_Given task_
Repeat every line below exactly as it reads.

_Dataset content_

•••••

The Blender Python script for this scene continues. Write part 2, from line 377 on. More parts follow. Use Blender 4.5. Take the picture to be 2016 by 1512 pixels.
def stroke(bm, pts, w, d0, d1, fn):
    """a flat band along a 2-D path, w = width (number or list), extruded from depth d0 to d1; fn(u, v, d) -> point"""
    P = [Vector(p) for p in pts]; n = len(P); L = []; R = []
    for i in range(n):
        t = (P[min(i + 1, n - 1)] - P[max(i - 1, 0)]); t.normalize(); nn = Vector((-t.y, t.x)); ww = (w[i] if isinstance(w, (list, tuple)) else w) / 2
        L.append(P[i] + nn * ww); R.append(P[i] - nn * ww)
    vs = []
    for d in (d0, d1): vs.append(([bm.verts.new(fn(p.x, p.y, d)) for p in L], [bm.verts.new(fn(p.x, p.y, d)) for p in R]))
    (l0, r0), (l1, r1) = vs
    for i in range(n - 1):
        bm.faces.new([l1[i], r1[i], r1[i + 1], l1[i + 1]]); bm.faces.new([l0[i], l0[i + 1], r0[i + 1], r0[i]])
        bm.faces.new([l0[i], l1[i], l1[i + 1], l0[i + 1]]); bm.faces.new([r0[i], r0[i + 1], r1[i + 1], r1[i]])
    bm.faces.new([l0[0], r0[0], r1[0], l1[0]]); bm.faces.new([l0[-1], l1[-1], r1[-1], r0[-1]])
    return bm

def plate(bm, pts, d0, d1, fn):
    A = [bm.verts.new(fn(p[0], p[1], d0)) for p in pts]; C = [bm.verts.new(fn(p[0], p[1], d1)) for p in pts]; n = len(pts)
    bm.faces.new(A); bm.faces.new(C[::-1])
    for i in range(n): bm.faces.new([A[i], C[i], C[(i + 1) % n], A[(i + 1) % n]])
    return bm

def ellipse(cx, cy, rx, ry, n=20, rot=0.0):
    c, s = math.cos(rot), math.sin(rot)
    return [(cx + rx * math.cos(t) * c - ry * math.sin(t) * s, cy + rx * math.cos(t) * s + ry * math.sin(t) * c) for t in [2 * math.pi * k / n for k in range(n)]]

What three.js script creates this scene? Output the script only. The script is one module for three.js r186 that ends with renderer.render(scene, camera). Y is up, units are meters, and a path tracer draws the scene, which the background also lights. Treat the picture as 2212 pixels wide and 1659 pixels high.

•••••

_Answer below_
The Blender Python script for this scene continues. Write part 2, from line 377 on. More parts follow. Use Blender 4.5. Take the picture to be 2016 by 1512 pixels.
def stroke(bm, pts, w, d0, d1, fn):
    """a flat band along a 2-D path, w = width (number or list), extruded from depth d0 to d1; fn(u, v, d) -> point"""
    P = [Vector(p) for p in pts]; n = len(P); L = []; R = []
    for i in range(n):
        t = (P[min(i + 1, n - 1)] - P[max(i - 1, 0)]); t.normalize(); nn = Vector((-t.y, t.x)); ww = (w[i] if isinstance(w, (list, tuple)) else w) / 2
        L.append(P[i] + nn * ww); R.append(P[i] - nn * ww)
    vs = []
    for d in (d0, d1): vs.append(([bm.verts.new(fn(p.x, p.y, d)) for p in L], [bm.verts.new(fn(p.x, p.y, d)) for p in R]))
    (l0, r0), (l1, r1) = vs
    for i in range(n - 1):
        bm.faces.new([l1[i], r1[i], r1[i + 1], l1[i + 1]]); bm.faces.new([l0[i], l0[i + 1], r0[i + 1], r0[i]])
        bm.faces.new([l0[i], l1[i], l1[i + 1], l0[i + 1]]); bm.faces.new([r0[i], r0[i + 1], r1[i + 1], r1[i]])
    bm.faces.new([l0[0], r0[0], r1[0], l1[0]]); bm.faces.new([l0[-1], l1[-1], r1[-1], r0[-1]])
    return bm

def plate(bm, pts, d0, d1, fn):
    A = [bm.verts.new(fn(p[0], p[1], d0)) for p in pts]; C = [bm.verts.new(fn(p[0], p[1], d1)) for p in pts]; n = len(pts)
    bm.faces.new(A); bm.faces.new(C[::-1])
    for i in range(n): bm.faces.new([A[i], C[i], C[(i + 1) % n], A[(i + 1) % n]])
    return bm

def ellipse(cx, cy, rx, ry, n=20, rot=0.0):
    c, s = math.cos(rot), math.sin(rot)
    return [(cx + rx * math.cos(t) * c - ry * math.sin(t) * s, cy + rx * math.cos(t) * s + ry * math.sin(t) * c) for t in [2 * math.pi * k / n for k in range(n)]]

What three.js script creates this scene? Output the script only. The script is one module for three.js r186 that ends with renderer.render(scene, camera). Y is up, units are meters, and a path tracer draws the scene, which the background also lights. Treat the picture as 2212 pixels wide and 1659 pixels high.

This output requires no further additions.